If McDonald's couldn't accept satire as the price of fame, though, why didn't it protest the McJob coinage long ago? The first use in the Nexis database, it's true, wouldn't have raised hackles: It was an innocent play on words in a 1985 UPI story on the labor shortage. "Ronald McDonald has a mcjob for you," it began, with no scorn intended.

But McJob in the "robotic, dumb" sense popped up in the Washington Post just a year later, the work of an editor who headlined a 1986 opinion piece "McJobs Are Bad for Kids." The term was instantly adopted by economic commentators: They disagreed (as they still do) on whether such low-wage jobs are truly dead-end soul-killers or steppingstones to fulfilling careers, but both camps called them McJobs.

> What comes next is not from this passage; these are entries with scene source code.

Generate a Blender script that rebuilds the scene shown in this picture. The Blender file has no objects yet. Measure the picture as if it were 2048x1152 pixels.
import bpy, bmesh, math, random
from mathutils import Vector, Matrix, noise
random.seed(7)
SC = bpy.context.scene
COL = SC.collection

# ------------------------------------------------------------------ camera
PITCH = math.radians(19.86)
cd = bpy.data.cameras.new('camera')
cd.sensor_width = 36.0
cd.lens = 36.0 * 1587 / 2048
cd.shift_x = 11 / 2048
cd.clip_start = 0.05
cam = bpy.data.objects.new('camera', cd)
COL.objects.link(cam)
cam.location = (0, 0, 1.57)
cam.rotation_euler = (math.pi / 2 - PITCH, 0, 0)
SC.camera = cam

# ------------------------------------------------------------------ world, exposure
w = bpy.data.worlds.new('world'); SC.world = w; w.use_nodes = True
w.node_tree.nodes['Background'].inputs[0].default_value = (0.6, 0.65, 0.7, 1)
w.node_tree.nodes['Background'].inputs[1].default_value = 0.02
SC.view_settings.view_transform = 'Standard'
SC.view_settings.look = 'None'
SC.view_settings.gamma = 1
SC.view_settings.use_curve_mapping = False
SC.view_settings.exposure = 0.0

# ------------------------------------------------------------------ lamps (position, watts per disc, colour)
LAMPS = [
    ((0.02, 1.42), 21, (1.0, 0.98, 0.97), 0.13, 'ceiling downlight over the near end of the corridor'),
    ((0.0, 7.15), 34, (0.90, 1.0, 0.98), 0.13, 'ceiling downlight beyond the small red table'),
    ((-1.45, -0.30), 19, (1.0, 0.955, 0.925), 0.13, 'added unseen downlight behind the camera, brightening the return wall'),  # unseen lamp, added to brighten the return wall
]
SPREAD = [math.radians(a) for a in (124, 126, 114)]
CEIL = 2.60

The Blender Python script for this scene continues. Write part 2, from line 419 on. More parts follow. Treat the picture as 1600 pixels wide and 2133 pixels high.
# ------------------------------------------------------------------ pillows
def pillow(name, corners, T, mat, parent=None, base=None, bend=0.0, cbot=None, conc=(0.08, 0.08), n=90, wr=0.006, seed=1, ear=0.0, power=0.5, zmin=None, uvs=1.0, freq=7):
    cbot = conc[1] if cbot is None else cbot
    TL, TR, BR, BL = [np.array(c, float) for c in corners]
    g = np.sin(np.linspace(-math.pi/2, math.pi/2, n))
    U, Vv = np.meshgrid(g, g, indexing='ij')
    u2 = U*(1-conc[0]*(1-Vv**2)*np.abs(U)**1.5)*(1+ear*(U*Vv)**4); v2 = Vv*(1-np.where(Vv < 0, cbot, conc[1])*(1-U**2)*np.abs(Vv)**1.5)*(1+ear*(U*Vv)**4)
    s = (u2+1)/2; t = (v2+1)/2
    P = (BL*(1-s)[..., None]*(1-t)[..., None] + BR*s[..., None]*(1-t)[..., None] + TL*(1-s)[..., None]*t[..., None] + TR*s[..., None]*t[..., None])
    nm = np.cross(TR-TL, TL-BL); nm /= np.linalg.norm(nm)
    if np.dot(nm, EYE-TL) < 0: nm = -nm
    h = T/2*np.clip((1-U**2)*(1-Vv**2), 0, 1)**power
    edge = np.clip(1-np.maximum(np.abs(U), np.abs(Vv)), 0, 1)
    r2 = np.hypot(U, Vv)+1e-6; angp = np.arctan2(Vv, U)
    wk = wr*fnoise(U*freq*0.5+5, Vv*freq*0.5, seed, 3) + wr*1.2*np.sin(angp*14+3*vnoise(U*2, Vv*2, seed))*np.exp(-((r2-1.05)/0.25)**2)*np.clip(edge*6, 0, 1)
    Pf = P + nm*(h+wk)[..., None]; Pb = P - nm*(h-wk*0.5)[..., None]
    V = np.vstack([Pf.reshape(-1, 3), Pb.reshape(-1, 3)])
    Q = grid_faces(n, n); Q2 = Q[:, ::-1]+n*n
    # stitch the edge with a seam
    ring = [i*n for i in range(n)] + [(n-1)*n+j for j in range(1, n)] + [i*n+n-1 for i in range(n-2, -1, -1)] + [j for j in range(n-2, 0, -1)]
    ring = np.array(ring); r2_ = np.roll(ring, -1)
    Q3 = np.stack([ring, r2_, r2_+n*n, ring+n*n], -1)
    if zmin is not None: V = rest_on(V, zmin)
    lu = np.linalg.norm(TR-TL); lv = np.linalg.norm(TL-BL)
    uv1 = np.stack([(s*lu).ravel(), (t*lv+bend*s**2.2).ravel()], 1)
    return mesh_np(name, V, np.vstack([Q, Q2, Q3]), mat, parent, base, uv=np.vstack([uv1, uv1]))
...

Though Doug Coupland often gets credit for coining McJob, he didn't join the chorus till 1991, when his best-selling novel "Generation X" made McJobs one element of the post-boomer cohort's disaffection. The term spread rapidly, and in 1993 the American Dialect Society, at its annual meeting, voted it "most imaginative" of the year's buzzwords.

McJob peaked in print, however, in 1994, with more than 100 US citations; in the years since, it has leveled off, never again topping 50 mentions. But it remained common enough to rate inclusion in the American Heritage Dictionary (2000) and the online edition of the Oxford English Dictionary.

So why the current McFlurry from corporate HQ? Perhaps because Merriam-Webster's publicists cleverly put McJob on its short list of new words in the 11th edition, ensuring that journalists would pick up on it. McJob citations are up sharply this year, on track to break the '94 record. And if the word does get its buzz back, McDonald's will have helped: Its complaint can only keep the debate sizzling and the McJobs tally rising. That's the kind of corporate strategy you'd expect from the clown, not the CEO.